Het lid Van Otterloo vraagt hoe het gaat met de vergroening van het wagenpark aangezien een hogere bpm het ook minder aantrekkelijk maakt om een nieuwe auto aan te schaffen. Verjongen van het wagenpark is geen doel op zich van dit kabinet. De afspraken in het Klimaatakkoord zijn gericht op het versnellen van de transitie naar een volledig emissievrij wagenpark. Hierbij maakt het kabinet gebruik van de combinatie van ontmoedigen en stimuleren. Daarnaast is de systematiek van de bpm (progressieve tabel en op CO2 gebaseerd) erop gericht om de automobilist maximaal te prikkelen over te gaan op de aanschaf van een zuiniger auto. De systematiek van de bpm- gecombineerd met de fiscale stimuleringsmaatregelen voor emissievrije voertuigen prikkelt de automobilist over te gaan op de aanschaf van een emissievrije auto c.q. een zuiniger auto. Het verlagen van de bpm, met als doel het wagenpark te verjongen, werkt contraproductief. Verjonging zonder prikkel om zuinigere auto’s aan te schaffen maakt onzuinige voertuigen juist weer aantrekkelijker en heeft zo een negatieve impact op de effectiviteit van de maatregelen voor de transitie naar emissievrij rijden.

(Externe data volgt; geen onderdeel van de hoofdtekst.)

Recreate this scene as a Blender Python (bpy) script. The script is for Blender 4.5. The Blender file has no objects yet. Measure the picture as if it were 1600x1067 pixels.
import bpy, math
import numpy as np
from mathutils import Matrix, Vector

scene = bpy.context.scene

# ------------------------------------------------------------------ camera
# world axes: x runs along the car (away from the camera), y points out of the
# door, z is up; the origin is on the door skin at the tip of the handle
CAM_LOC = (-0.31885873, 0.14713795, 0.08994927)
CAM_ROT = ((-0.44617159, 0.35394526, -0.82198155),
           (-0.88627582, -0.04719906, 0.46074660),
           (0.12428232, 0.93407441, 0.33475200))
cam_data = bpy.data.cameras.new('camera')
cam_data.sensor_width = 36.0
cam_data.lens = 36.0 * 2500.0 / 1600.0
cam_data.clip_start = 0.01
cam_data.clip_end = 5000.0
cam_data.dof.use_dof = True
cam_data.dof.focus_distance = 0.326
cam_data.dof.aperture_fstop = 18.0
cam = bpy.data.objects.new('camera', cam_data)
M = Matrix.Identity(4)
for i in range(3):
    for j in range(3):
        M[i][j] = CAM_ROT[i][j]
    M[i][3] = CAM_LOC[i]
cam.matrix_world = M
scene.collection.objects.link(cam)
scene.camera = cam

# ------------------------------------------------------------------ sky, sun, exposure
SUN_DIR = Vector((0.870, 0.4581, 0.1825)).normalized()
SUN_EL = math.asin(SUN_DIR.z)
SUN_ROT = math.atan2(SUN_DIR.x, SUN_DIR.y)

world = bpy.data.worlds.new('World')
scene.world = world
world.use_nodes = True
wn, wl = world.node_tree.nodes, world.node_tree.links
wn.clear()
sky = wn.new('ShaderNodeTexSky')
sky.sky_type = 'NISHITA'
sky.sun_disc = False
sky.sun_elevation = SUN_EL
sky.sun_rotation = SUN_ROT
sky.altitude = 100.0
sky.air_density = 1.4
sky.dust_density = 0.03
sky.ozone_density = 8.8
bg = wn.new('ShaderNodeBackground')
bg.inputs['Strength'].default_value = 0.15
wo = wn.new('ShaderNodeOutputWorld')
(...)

Bijtelling voor zonnecelauto’s

Tot slot heeft het lid Alkaya gevraagd hoe het kabinet het recente advies (bijvoorbeeld voor een maximumbedrag voor bespaarde ton CO2-uitstoot) van de Algemene Rekenkamer bij de lagere bijtelling voor zonnecelauto’s heeft betrokken. In het Klimaatakkoord is een nieuw fiscaal stimuleringspakket voor emissievrije personenauto’s afgesproken voor de periode 2020–2025. Het kabinet stimuleert de verkoop van emissievrije personenauto’s, omdat de transitie naar een emissievrij wagenpark noodzakelijk is voor het behalen van de doelen van het klimaatakkoord van Parijs. De CO₂-uitstoot van personenauto’s bedroeg in 2019 circa 10% van de totale broeikasgasemissies in Nederland. Als de hele vloot emissievrij is, dan verdwijnt deze uitstoot geheel.

In lijn met de marktontwikkelingen, wordt de fiscale stimulering richting 2025 stapsgewijs versoberd en steeds meer gericht op de lagere segmenten. Onderdeel van het stimuleringspakket is de korting in de bijtelling. De ontwikkeling van waterstof- en zonnecelauto’s is nog pril. Daarom is in het Klimaatakkoord afgesproken dat, in tegenstelling tot emissievrije auto’s met een accupakket, de korting in de bijtelling voor deze type emissievrije auto’s niet wordt gemaximeerd tot een bepaalde cataloguswaarde. Overigens wordt ook voor zonnecelauto’s de korting op het bijtellingspercentage de komende jaren verder versoberd. De Algemene Rekenkamer kijkt in haar rapporten terug naar de periode 2018–2019 en doet geen uitspraken over het stimuleringspakket dat in het Klimaatakkoord is afgesproken. Het recente advies van de Algemene Rekenkamer is daarom niet betrokken bij bijtellingsmaatregel voor zonnecelauto’s, maar de in het Klimaatakkoord afgesproken stapsgewijze versobering van het fiscale stimuleringspakket komt overeen met de aanbevelingen die de Algemene Rekenkamer in haar rapport heeft gedaan.